# EXERCISE DETAILS:
Write out each line exactly as it stands, please.

# RECORDED INFORMATION:

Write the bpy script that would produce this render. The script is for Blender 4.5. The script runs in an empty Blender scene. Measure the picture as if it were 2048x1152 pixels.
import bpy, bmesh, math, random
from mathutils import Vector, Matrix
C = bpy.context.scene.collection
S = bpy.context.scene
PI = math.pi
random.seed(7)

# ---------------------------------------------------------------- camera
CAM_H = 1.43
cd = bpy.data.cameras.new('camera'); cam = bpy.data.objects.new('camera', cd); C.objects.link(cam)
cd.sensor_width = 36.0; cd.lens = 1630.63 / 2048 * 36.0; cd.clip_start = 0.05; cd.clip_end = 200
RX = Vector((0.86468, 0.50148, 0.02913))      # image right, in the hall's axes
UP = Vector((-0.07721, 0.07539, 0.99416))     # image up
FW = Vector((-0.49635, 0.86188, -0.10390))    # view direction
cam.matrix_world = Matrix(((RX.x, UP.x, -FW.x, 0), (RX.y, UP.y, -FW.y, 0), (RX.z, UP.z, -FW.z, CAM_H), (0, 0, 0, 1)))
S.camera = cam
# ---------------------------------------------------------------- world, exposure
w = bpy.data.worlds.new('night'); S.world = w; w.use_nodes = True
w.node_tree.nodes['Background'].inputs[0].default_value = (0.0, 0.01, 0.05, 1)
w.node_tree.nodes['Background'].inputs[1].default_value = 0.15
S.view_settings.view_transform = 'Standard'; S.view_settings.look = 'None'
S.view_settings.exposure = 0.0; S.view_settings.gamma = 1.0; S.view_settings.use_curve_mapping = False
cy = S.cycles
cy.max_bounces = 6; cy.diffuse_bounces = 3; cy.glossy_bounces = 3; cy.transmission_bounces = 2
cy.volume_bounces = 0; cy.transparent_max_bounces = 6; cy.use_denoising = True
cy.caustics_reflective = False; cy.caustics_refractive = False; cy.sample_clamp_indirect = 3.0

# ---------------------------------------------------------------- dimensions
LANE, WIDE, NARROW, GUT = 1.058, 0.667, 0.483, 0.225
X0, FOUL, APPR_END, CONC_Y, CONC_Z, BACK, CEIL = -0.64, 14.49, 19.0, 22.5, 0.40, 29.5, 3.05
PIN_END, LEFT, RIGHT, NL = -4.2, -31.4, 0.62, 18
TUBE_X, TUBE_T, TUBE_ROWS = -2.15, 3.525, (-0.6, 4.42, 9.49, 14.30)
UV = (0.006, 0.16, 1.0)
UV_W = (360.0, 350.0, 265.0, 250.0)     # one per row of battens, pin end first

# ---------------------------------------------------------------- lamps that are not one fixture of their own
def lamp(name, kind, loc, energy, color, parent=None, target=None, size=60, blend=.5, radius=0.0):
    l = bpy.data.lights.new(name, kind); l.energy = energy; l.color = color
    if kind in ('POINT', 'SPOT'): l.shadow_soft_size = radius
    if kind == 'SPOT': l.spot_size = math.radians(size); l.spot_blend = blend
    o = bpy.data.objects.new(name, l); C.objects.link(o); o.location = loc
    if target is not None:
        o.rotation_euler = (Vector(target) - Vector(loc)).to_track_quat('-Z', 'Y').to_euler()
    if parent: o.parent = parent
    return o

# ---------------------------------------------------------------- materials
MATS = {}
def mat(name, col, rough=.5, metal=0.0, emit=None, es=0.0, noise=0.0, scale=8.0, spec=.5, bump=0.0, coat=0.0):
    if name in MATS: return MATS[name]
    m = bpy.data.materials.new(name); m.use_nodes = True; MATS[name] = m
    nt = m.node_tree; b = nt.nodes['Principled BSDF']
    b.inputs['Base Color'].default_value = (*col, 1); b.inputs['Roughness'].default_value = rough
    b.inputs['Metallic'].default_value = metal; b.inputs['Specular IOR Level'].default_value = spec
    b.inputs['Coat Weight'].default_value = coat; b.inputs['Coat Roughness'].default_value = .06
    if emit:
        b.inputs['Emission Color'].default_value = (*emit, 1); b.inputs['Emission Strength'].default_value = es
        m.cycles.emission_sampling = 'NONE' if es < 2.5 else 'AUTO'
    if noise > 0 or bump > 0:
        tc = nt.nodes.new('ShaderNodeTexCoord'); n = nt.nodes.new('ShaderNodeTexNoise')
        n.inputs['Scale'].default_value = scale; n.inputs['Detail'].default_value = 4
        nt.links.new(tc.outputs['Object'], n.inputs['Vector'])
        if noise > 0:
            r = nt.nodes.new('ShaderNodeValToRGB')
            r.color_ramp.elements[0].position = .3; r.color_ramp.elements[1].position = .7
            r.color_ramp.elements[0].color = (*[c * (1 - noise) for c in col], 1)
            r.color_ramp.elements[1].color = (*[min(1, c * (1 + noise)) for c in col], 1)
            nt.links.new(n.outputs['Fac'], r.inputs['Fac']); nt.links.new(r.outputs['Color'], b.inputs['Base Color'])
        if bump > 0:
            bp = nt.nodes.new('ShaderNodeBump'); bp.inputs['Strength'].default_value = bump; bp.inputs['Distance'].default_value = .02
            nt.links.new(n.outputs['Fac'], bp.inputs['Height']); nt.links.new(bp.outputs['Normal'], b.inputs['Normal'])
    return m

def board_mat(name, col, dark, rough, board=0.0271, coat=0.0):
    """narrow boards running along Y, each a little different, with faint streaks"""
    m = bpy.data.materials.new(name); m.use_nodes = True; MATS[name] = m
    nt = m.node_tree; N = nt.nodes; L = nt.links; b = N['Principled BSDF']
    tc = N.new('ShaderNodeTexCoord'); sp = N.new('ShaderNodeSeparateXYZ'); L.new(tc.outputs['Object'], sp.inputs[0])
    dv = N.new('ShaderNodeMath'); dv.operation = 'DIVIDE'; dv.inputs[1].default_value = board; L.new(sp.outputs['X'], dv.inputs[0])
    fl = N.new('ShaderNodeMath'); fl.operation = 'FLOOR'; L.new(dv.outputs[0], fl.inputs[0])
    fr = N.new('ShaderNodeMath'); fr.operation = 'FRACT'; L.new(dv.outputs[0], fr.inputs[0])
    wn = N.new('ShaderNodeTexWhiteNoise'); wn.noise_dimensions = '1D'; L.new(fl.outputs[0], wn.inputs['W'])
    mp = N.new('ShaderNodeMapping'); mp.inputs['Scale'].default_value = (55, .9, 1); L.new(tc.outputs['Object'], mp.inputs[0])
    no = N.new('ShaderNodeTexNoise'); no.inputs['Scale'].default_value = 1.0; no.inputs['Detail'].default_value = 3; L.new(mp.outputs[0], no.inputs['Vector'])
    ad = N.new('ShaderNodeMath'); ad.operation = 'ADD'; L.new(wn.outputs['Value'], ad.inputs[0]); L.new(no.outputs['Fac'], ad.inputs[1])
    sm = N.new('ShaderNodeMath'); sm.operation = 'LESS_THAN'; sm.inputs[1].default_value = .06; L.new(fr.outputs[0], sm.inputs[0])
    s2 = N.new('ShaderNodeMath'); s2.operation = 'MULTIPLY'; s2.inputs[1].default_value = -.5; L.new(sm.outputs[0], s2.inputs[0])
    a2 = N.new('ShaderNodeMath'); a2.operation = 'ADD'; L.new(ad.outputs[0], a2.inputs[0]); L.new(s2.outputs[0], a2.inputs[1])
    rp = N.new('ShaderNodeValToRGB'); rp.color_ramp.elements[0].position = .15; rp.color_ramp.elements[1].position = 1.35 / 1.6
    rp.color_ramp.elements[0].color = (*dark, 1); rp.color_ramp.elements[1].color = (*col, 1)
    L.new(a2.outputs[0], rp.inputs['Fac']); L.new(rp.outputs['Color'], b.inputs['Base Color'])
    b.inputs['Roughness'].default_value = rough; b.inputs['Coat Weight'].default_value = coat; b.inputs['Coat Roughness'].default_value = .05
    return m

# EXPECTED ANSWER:
Write the bpy script that would produce this render. The script is for Blender 4.5. The script runs in an empty Blender scene. Measure the picture as if it were 2048x1152 pixels.
import bpy, bmesh, math, random
from mathutils import Vector, Matrix
C = bpy.context.scene.collection
S = bpy.context.scene
PI = math.pi
random.seed(7)

# ---------------------------------------------------------------- camera
CAM_H = 1.43
cd = bpy.data.cameras.new('camera'); cam = bpy.data.objects.new('camera', cd); C.objects.link(cam)
cd.sensor_width = 36.0; cd.lens = 1630.63 / 2048 * 36.0; cd.clip_start = 0.05; cd.clip_end = 200
RX = Vector((0.86468, 0.50148, 0.02913))      # image right, in the hall's axes
UP = Vector((-0.07721, 0.07539, 0.99416))     # image up
FW = Vector((-0.49635, 0.86188, -0.10390))    # view direction
cam.matrix_world = Matrix(((RX.x, UP.x, -FW.x, 0), (RX.y, UP.y, -FW.y, 0), (RX.z, UP.z, -FW.z, CAM_H), (0, 0, 0, 1)))
S.camera = cam
# ---------------------------------------------------------------- world, exposure
w = bpy.data.worlds.new('night'); S.world = w; w.use_nodes = True
w.node_tree.nodes['Background'].inputs[0].default_value = (0.0, 0.01, 0.05, 1)
w.node_tree.nodes['Background'].inputs[1].default_value = 0.15
S.view_settings.view_transform = 'Standard'; S.view_settings.look = 'None'
S.view_settings.exposure = 0.0; S.view_settings.gamma = 1.0; S.view_settings.use_curve_mapping = False
cy = S.cycles
cy.max_bounces = 6; cy.diffuse_bounces = 3; cy.glossy_bounces = 3; cy.transmission_bounces = 2
cy.volume_bounces = 0; cy.transparent_max_bounces = 6; cy.use_denoising = True
cy.caustics_reflective = False; cy.caustics_refractive = False; cy.sample_clamp_indirect = 3.0

# ---------------------------------------------------------------- dimensions
LANE, WIDE, NARROW, GUT = 1.058, 0.667, 0.483, 0.225
X0, FOUL, APPR_END, CONC_Y, CONC_Z, BACK, CEIL = -0.64, 14.49, 19.0, 22.5, 0.40, 29.5, 3.05
PIN_END, LEFT, RIGHT, NL = -4.2, -31.4, 0.62, 18
TUBE_X, TUBE_T, TUBE_ROWS = -2.15, 3.525, (-0.6, 4.42, 9.49, 14.30)
UV = (0.006, 0.16, 1.0)
UV_W = (360.0, 350.0, 265.0, 250.0)     # one per row of battens, pin end first

# ---------------------------------------------------------------- lamps that are not one fixture of their own
def lamp(name, kind, loc, energy, color, parent=None, target=None, size=60, blend=.5, radius=0.0):
    l = bpy.data.lights.new(name, kind); l.energy = energy; l.color = color
    if kind in ('POINT', 'SPOT'): l.shadow_soft_size = radius
    if kind == 'SPOT': l.spot_size = math.radians(size); l.spot_blend = blend
    o = bpy.data.objects.new(name, l); C.objects.link(o); o.location = loc
    if target is not None:
        o.rotation_euler = (Vector(target) - Vector(loc)).to_track_quat('-Z', 'Y').to_euler()
    if parent: o.parent = parent
    return o

# ---------------------------------------------------------------- materials
MATS = {}
def mat(name, col, rough=.5, metal=0.0, emit=None, es=0.0, noise=0.0, scale=8.0, spec=.5, bump=0.0, coat=0.0):
    if name in MATS: return MATS[name]
    m = bpy.data.materials.new(name); m.use_nodes = True; MATS[name] = m
    nt = m.node_tree; b = nt.nodes['Principled BSDF']
    b.inputs['Base Color'].default_value = (*col, 1); b.inputs['Roughness'].default_value = rough
    b.inputs['Metallic'].default_value = metal; b.inputs['Specular IOR Level'].default_value = spec
    b.inputs['Coat Weight'].default_value = coat; b.inputs['Coat Roughness'].default_value = .06
    if emit:
        b.inputs['Emission Color'].default_value = (*emit, 1); b.inputs['Emission Strength'].default_value = es
        m.cycles.emission_sampling = 'NONE' if es < 2.5 else 'AUTO'
    if noise > 0 or bump > 0:
        tc = nt.nodes.new('ShaderNodeTexCoord'); n = nt.nodes.new('ShaderNodeTexNoise')
        n.inputs['Scale'].default_value = scale; n.inputs['Detail'].default_value = 4
        nt.links.new(tc.outputs['Object'], n.inputs['Vector'])
        if noise > 0:
            r = nt.nodes.new('ShaderNodeValToRGB')
            r.color_ramp.elements[0].position = .3; r.color_ramp.elements[1].position = .7
            r.color_ramp.elements[0].color = (*[c * (1 - noise) for c in col], 1)
            r.color_ramp.elements[1].color = (*[min(1, c * (1 + noise)) for c in col], 1)
            nt.links.new(n.outputs['Fac'], r.inputs['Fac']); nt.links.new(r.outputs['Color'], b.inputs['Base Color'])
        if bump > 0:
            bp = nt.nodes.new('ShaderNodeBump'); bp.inputs['Strength'].default_value = bump; bp.inputs['Distance'].default_value = .02
            nt.links.new(n.outputs['Fac'], bp.inputs['Height']); nt.links.new(bp.outputs['Normal'], b.inputs['Normal'])
    return m

def board_mat(name, col, dark, rough, board=0.0271, coat=0.0):
    """narrow boards running along Y, each a little different, with faint streaks"""
    m = bpy.data.materials.new(name); m.use_nodes = True; MATS[name] = m
    nt = m.node_tree; N = nt.nodes; L = nt.links; b = N['Principled BSDF']
    tc = N.new('ShaderNodeTexCoord'); sp = N.new('ShaderNodeSeparateXYZ'); L.new(tc.outputs['Object'], sp.inputs[0])
    dv = N.new('ShaderNodeMath'); dv.operation = 'DIVIDE'; dv.inputs[1].default_value = board; L.new(sp.outputs['X'], dv.inputs[0])
    fl = N.new('ShaderNodeMath'); fl.operation = 'FLOOR'; L.new(dv.outputs[0], fl.inputs[0])
    fr = N.new('ShaderNodeMath'); fr.operation = 'FRACT'; L.new(dv.outputs[0], fr.inputs[0])
    wn = N.new('ShaderNodeTexWhiteNoise'); wn.noise_dimensions = '1D'; L.new(fl.outputs[0], wn.inputs['W'])
    mp = N.new('ShaderNodeMapping'); mp.inputs['Scale'].default_value = (55, .9, 1); L.new(tc.outputs['Object'], mp.inputs[0])
    no = N.new('ShaderNodeTexNoise'); no.inputs['Scale'].default_value = 1.0; no.inputs['Detail'].default_value = 3; L.new(mp.outputs[0], no.inputs['Vector'])
    ad = N.new('ShaderNodeMath'); ad.operation = 'ADD'; L.new(wn.outputs['Value'], ad.inputs[0]); L.new(no.outputs['Fac'], ad.inputs[1])
    sm = N.new('ShaderNodeMath'); sm.operation = 'LESS_THAN'; sm.inputs[1].default_value = .06; L.new(fr.outputs[0], sm.inputs[0])
    s2 = N.new('ShaderNodeMath'); s2.operation = 'MULTIPLY'; s2.inputs[1].default_value = -.5; L.new(sm.outputs[0], s2.inputs[0])
    a2 = N.new('ShaderNodeMath'); a2.operation = 'ADD'; L.new(ad.outputs[0], a2.inputs[0]); L.new(s2.outputs[0], a2.inputs[1])
    rp = N.new('ShaderNodeValToRGB'); rp.color_ramp.elements[0].position = .15; rp.color_ramp.elements[1].position = 1.35 / 1.6
    rp.color_ramp.elements[0].color = (*dark, 1); rp.color_ramp.elements[1].color = (*col, 1)
    L.new(a2.outputs[0], rp.inputs['Fac']); L.new(rp.outputs['Color'], b.inputs['Base Color'])
    b.inputs['Roughness'].default_value = rough; b.inputs['Coat Weight'].default_value = coat; b.inputs['Coat Roughness'].default_value = .05
    return m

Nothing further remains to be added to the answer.